Relaxing Equivariance Constraints with Non-stationary Continuous Filters

TL;DR

This paper introduces a flexible, learnable approach to neural network equivariance that interpolates between non-equivariant, equivariant, and invariant mappings, improving performance on image classification tasks.

Contribution

It proposes a parameter-efficient method to relax and learn equivariance constraints, allowing neural networks to adapt symmetry structures from data.

Findings

Learned equivariance matches or exceeds fixed equivariance performance.

Method outperforms baselines with partial or strict equivariance.

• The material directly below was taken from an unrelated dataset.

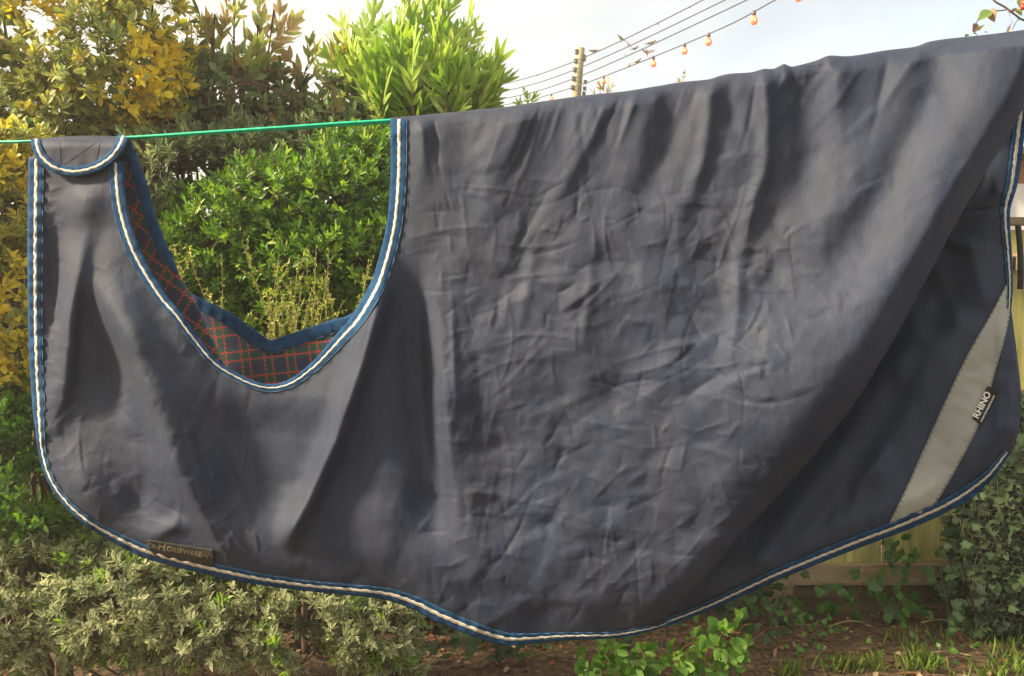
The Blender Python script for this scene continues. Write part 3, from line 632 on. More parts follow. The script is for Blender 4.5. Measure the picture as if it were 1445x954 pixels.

Gradient-based learning effectively optimizes equivariance levels.

Abstract

Equivariances provide useful inductive biases in neural network modeling, with the translation equivariance of convolutional neural networks being a canonical example. Equivariances can be embedded in architectures through weight-sharing and place symmetry constraints on the functions a neural network can represent. The type of symmetry is typically fixed and has to be chosen in advance. Although some tasks are inherently equivariant, many tasks do not strictly follow such symmetries. In such cases, equivariance constraints can be overly restrictive. In this work, we propose a parameter-efficient relaxation of equivariance that can effectively interpolate between a (i) non-equivariant linear product, (ii) a strict-equivariant convolution, and (iii) a strictly-invariant mapping. The proposed parameterisation can be thought of as a building block to allow adjustable symmetry structure in neural networks. In addition, we demonstrate that the amount of equivariance can be learned from the training data using backpropagation. Gradient-based learning of equivariance achieves similar or improved performance compared to the best value found by cross-validation and outperforms baselines with partial or strict equivariance on CIFAR-10 and CIFAR-100 image classification tasks.